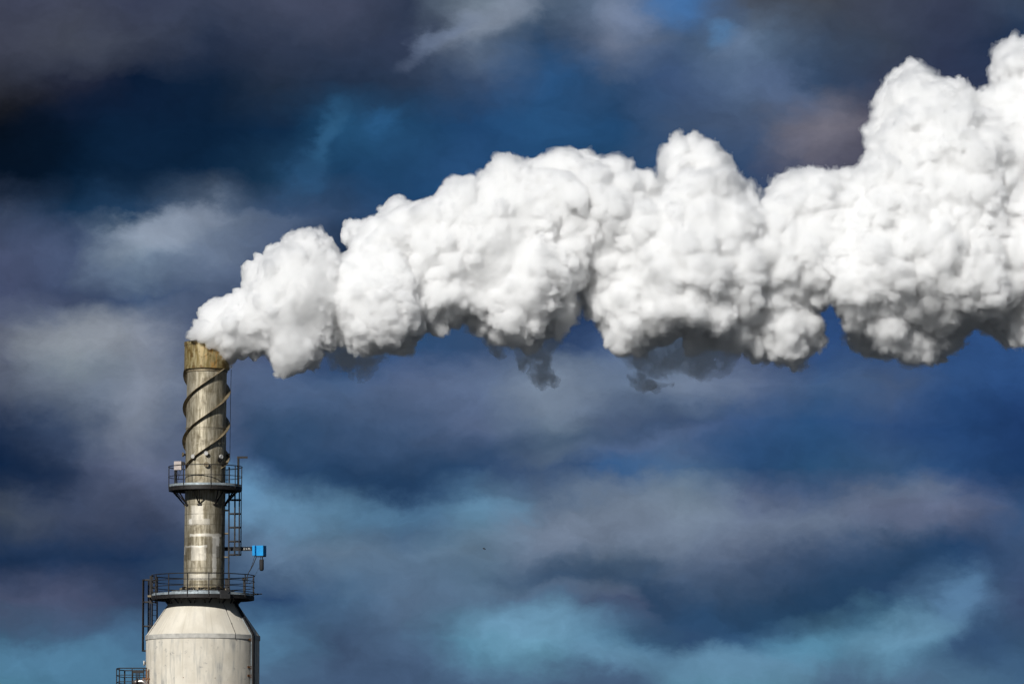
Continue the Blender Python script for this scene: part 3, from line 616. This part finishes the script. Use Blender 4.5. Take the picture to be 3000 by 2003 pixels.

::::

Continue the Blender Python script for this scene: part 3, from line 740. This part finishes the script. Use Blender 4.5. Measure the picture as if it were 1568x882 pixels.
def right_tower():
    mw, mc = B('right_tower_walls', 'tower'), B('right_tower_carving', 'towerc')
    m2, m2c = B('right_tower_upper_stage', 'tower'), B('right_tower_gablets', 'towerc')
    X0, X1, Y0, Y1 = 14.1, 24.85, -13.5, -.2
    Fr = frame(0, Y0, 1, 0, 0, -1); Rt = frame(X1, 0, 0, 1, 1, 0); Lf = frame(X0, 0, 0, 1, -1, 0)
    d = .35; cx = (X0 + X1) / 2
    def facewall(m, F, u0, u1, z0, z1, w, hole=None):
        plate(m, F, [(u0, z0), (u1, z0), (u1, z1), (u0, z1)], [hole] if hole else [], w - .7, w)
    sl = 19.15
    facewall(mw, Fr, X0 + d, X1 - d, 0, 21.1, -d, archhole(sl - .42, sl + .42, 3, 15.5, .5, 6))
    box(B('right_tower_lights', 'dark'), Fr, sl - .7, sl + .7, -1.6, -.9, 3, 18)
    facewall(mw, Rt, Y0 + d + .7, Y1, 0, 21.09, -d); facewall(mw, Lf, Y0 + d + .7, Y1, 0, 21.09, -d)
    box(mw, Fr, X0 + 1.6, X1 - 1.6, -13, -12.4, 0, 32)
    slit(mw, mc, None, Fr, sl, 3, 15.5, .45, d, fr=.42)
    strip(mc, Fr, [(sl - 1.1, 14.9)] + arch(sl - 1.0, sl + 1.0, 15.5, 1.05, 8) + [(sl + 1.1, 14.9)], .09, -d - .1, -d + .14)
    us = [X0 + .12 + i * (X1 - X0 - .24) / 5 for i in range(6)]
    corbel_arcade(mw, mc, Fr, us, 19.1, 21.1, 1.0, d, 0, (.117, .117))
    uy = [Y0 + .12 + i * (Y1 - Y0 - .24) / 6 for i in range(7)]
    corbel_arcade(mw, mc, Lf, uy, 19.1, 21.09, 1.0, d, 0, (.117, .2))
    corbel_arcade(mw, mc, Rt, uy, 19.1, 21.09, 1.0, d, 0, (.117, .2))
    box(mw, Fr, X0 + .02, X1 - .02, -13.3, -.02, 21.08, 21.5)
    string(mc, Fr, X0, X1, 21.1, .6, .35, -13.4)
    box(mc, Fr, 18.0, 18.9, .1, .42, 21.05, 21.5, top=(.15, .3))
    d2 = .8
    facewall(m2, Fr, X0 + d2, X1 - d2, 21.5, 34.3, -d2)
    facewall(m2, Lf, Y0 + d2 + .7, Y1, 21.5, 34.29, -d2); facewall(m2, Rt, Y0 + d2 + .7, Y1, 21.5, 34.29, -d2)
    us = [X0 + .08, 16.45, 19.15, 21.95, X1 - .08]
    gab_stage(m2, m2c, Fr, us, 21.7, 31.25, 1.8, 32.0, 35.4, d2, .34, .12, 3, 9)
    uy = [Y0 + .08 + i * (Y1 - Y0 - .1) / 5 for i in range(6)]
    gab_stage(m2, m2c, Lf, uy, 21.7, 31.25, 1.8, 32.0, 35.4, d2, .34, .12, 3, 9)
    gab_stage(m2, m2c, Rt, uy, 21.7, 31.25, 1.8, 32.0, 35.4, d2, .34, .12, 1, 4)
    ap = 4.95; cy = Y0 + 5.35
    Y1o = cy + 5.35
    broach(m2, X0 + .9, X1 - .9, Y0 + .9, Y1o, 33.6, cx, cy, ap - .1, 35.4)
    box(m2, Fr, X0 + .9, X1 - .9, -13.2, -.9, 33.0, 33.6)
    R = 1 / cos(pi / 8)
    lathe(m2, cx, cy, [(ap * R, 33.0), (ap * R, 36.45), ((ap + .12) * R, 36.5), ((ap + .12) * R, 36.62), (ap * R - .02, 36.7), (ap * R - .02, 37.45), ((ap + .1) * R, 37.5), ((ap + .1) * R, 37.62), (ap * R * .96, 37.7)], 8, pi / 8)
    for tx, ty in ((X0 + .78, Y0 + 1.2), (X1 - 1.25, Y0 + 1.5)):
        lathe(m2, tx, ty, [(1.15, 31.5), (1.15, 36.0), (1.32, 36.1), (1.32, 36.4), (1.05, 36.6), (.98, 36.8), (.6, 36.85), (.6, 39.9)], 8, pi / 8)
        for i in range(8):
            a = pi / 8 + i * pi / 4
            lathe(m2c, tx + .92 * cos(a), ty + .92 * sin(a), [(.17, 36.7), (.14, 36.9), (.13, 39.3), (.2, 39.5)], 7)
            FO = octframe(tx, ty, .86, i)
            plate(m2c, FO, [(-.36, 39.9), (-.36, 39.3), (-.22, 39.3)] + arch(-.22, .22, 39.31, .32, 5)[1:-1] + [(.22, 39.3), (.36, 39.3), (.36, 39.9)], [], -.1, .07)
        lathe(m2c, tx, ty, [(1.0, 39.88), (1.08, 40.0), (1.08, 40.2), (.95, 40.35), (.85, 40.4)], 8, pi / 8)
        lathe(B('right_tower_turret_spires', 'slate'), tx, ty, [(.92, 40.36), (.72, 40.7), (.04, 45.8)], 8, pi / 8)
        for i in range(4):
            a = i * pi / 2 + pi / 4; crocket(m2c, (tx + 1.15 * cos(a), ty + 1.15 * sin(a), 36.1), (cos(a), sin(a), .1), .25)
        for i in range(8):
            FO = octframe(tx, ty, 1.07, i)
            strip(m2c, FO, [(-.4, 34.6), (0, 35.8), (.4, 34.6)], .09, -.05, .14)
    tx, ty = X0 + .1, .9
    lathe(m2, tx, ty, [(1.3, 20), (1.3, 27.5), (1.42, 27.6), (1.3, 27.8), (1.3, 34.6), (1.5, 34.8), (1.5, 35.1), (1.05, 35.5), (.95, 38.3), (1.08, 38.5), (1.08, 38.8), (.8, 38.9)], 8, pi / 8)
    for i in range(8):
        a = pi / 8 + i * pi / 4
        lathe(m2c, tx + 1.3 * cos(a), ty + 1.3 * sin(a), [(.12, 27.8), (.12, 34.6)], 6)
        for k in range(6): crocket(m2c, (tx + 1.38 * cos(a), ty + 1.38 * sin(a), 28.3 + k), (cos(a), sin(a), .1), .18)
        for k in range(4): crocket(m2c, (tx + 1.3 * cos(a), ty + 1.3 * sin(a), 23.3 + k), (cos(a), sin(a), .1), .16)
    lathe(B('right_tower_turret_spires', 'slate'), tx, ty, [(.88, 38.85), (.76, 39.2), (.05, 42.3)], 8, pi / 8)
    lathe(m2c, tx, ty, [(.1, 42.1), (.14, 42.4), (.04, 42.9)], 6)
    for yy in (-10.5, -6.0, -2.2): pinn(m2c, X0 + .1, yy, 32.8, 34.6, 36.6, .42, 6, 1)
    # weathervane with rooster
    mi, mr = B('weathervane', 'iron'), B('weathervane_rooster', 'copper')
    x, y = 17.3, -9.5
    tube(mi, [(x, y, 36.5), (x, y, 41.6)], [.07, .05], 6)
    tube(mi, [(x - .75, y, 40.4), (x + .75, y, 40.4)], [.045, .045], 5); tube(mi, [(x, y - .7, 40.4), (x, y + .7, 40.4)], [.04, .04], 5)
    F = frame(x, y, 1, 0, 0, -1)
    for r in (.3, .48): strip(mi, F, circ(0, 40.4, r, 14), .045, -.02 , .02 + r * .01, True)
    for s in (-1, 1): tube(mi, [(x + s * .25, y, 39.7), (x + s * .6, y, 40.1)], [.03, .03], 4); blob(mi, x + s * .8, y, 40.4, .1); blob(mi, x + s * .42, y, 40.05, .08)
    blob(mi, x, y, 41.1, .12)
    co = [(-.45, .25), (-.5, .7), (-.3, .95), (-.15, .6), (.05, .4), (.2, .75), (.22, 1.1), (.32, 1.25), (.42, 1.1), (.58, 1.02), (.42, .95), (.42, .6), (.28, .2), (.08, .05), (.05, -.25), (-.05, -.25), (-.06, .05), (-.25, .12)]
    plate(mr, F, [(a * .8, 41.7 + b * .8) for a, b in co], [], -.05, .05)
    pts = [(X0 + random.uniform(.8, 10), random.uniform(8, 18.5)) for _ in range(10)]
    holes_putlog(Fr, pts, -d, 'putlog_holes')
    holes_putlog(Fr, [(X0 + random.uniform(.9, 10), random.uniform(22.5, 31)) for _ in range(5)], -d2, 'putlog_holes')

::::

■ **Short task**
Using the entries above, extract exactly the span from the line with "were 1568x882 pixels." to the line with "facewall(mw, Fr, X0", both lines included; leave out everything else.

■ **Answer for this exercise**
Continue the Blender Python script for this scene: part 3, from line 740. This part finishes the script. Use Blender 4.5. Measure the picture as if it were 1568x882 pixels.
def right_tower():
    mw, mc = B('right_tower_walls', 'tower'), B('right_tower_carving', 'towerc')
    m2, m2c = B('right_tower_upper_stage', 'tower'), B('right_tower_gablets', 'towerc')
    X0, X1, Y0, Y1 = 14.1, 24.85, -13.5, -.2
    Fr = frame(0, Y0, 1, 0, 0, -1); Rt = frame(X1, 0, 0, 1, 1, 0); Lf = frame(X0, 0, 0, 1, -1, 0)
    d = .35; cx = (X0 + X1) / 2
    def facewall(m, F, u0, u1, z0, z1, w, hole=None):
        plate(m, F, [(u0, z0), (u1, z0), (u1, z1), (u0, z1)], [hole] if hole else [], w - .7, w)
    sl = 19.15
    facewall(mw, Fr, X0 + d, X1 - d, 0, 21.1, -d, archhole(sl - .42, sl + .42, 3, 15.5, .5, 6))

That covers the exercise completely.